On Mon, 23 Nov 2009 14:40:33 +0000, Mike Clarke
wrote:

wrote:

I remember one collapsing in the 1966 floods. An archer was employed by
teh GPO to get a line across for to pull telephone cables across. A bailey
bridge was built quickly by the military to replace it, and I think it's
still in use.


That sounds like the bridge over the Eden on the Alston to Penrith road at
Langwathby. http://www.langwathby.org/bridge.htm



That isn't a Bailey bridge. It is a Callender-Hamilton bridge.

The Callender-Hamilton is a very different beast. It pre-dated the
Bailey design. It is stronger than a simple Bailey bridge and can
carry heavier loads and/or span significantly longer distances.

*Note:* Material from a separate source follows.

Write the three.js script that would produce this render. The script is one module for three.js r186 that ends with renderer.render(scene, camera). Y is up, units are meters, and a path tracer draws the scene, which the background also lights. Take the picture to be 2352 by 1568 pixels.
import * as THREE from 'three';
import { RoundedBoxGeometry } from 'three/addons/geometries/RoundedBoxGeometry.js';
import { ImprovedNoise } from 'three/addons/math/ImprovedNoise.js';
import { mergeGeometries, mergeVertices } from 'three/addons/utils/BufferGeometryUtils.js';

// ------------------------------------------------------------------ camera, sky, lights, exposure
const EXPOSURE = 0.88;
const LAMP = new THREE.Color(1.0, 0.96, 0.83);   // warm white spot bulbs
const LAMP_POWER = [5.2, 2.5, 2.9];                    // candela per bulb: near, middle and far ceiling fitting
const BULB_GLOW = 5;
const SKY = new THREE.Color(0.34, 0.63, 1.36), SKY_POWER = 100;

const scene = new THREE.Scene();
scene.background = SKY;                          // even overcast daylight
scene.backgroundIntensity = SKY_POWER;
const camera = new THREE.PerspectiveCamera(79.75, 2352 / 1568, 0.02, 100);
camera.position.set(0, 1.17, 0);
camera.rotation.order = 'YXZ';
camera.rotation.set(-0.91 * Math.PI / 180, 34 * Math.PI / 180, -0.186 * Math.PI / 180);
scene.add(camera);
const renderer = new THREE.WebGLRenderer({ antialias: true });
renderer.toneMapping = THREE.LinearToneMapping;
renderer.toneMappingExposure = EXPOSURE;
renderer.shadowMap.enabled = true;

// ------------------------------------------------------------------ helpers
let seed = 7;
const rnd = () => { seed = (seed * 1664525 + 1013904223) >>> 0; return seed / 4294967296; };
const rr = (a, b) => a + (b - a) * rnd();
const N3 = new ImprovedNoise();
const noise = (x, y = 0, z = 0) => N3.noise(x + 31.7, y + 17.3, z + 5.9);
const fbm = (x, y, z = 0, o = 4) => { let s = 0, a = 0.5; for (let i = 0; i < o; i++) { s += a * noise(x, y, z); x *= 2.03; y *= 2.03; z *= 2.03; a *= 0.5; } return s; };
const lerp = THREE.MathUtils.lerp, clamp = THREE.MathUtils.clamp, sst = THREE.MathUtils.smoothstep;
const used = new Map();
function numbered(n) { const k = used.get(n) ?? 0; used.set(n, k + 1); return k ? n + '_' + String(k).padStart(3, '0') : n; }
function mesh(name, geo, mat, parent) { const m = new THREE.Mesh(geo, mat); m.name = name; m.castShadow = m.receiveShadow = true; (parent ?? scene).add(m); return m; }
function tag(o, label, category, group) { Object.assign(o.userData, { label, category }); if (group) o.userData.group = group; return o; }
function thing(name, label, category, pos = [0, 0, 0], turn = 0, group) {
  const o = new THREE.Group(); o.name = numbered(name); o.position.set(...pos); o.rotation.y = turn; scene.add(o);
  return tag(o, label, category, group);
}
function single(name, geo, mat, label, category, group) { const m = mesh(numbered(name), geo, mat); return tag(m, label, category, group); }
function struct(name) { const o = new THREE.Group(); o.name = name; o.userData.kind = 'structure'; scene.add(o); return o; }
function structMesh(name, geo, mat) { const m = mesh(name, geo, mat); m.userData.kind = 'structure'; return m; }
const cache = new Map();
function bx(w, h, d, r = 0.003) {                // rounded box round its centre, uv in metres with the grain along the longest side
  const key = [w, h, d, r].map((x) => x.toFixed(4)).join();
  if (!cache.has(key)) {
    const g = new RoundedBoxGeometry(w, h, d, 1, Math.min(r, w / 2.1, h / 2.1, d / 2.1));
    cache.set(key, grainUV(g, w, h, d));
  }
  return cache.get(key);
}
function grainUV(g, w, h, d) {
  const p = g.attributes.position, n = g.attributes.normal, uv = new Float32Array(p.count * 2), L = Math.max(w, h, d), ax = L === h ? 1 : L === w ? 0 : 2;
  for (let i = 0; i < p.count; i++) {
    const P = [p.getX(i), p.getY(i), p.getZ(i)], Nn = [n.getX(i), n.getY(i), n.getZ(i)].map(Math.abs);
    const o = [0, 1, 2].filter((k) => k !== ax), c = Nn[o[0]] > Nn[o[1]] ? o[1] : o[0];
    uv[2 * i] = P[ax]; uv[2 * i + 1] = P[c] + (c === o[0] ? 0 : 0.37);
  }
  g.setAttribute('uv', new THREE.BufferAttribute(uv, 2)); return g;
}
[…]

However, it takes much longer to construct than a Bailey bridge
because it is made of many individual pieces of galvanised steel
bolted together with thousands of galvanised bolts which all need to
be torqued up. The Bailey bridge is prefabricated in panels which are
joined together with dowel pins - an instant fix. Only the cross
beams that carry the deck need to be bolted.

The Callender company later became part of BICC (British Insulated
Callenders Cables) which spawned the engineering contractor Balfour
Beatty. So Balfour Beatty holds the rights to the Callender Hamilton
bridge system while Fairfield Mabey holds the rights to the later
variants of the Bailey design.

The designer of the Callender-Hamilton bridge, Archibald Milne
Hamilton, successfully sued Donald Bailey, the designer of the Bailey
bridge, for breach of patent. However, it is fair to say that the
Bailey bridge's panel design was superior in that it allowed rapid
construction without needing heavy lifting equipment, which meant it
was much more successful as a military bridging system.